Rev. Angus Stewart
It is true that a man does not become a Christian through his own works. John 1:13 is even more searching in that it specifically rules out the will of man in the new birth, also called regeneration (Titus 3:5). Three times John declares that the source or origin of the new birth does not lie with man and twice he explicitly excludes man’s will: the children of God “were born, not [1] of blood, nor [2] of the will of the flesh, nor [3] of the will of man.”

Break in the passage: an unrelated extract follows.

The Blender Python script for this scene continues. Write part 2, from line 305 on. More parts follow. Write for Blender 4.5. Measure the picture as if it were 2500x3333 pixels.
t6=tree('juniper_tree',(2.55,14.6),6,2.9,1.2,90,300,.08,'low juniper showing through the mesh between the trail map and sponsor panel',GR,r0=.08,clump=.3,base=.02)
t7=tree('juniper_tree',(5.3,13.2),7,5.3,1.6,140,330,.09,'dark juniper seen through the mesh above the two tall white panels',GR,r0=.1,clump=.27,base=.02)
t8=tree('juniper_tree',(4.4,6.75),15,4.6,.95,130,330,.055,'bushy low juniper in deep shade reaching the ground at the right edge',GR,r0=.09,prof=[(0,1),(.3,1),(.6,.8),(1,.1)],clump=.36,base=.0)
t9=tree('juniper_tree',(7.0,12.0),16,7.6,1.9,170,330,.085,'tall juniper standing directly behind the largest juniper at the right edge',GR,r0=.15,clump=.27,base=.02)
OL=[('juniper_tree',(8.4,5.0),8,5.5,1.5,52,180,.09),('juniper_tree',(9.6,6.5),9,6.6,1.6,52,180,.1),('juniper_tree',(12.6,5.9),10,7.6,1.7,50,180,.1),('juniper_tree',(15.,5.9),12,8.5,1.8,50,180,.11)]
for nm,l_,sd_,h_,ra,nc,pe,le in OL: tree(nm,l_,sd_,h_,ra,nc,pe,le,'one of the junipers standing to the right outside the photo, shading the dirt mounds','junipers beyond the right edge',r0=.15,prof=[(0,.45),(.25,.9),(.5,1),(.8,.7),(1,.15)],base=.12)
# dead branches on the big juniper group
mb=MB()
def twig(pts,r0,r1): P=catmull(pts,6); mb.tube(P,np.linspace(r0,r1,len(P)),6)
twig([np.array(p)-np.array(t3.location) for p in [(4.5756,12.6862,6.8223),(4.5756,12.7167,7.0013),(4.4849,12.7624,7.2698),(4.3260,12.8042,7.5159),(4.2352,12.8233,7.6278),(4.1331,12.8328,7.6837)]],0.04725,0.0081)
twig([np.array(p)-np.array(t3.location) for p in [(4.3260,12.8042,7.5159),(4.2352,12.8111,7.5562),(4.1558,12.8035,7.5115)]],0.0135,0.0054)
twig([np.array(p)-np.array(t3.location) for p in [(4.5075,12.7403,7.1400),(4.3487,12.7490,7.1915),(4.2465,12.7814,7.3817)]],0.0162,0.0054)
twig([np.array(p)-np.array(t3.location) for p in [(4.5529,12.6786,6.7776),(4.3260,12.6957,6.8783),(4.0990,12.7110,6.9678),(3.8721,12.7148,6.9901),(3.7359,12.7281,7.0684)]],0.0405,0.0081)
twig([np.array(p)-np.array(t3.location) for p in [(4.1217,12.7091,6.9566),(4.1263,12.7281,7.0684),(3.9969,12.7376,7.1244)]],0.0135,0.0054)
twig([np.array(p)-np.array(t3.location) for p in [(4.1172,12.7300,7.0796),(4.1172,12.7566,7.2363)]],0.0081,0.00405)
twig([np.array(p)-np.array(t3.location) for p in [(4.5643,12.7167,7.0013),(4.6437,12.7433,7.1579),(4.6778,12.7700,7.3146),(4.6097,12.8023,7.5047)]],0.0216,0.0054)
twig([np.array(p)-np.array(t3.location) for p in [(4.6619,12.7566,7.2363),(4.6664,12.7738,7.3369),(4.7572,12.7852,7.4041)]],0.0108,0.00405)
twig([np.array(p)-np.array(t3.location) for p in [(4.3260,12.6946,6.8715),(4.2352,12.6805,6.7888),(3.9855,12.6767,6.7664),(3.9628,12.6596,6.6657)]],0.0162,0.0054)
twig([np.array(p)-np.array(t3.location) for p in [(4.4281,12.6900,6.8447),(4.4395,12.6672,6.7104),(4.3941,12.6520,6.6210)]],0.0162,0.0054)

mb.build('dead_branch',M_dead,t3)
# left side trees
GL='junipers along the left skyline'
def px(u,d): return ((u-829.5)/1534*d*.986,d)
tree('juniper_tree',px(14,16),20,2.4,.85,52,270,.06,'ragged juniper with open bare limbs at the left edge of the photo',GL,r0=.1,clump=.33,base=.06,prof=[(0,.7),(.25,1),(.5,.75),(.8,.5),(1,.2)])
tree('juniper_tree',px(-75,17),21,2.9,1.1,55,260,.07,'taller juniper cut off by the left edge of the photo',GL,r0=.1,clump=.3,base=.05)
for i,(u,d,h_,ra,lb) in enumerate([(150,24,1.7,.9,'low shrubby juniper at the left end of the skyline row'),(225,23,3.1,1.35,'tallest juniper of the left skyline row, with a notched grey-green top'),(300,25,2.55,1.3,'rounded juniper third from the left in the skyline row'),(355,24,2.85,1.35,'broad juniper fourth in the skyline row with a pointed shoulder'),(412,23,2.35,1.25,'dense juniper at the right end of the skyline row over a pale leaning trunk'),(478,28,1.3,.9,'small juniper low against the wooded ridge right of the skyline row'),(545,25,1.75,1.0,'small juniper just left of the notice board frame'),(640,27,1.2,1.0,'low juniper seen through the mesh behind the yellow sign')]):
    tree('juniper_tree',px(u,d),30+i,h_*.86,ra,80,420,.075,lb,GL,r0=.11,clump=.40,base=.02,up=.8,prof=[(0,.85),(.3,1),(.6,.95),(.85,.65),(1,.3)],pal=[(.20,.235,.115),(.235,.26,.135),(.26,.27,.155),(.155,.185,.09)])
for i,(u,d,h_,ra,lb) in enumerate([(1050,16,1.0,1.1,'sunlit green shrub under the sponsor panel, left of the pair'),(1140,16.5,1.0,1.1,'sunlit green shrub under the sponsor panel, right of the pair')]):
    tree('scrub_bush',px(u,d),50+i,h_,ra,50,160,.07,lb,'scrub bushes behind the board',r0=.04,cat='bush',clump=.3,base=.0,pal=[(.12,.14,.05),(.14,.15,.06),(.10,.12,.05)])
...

One man is born again and another is not. Why? It is not because of his physical, blood descent, nor is it because of man’s will—not of the individual, nor of his parents, nor of his minister. Thus man is not born again through repenting or believing or “yielding” or any other exercise of man’s will. Man does not even cooperate in or desire or seek the new birth. John 1:13 declares that the sons of God are born “of God”—wholly, absolutely, sovereignly. The new birth is of God’s will not man’s will (James 1:18) and the Holy Spirit blows sovereignly like the wind regenerating this person but not that person (John 3:8). Thus the Westminster Confession states that the new birth is wrought by the Holy Spirit “who worketh where, and when, and how he pleaseth” (10:3).
God regenerates a man and then—and only then—does he believe. Thus the Lord opened Lydia’s heart so that she believed on Jesus Christ (Acts 16:14).
The truth of God’s absolutely sovereign regeneration of a dead sinner (Eph. 2:1) is vital for the preservation of the saving gospel of Jesus Christ against self-salvation by the works and will of the sinner.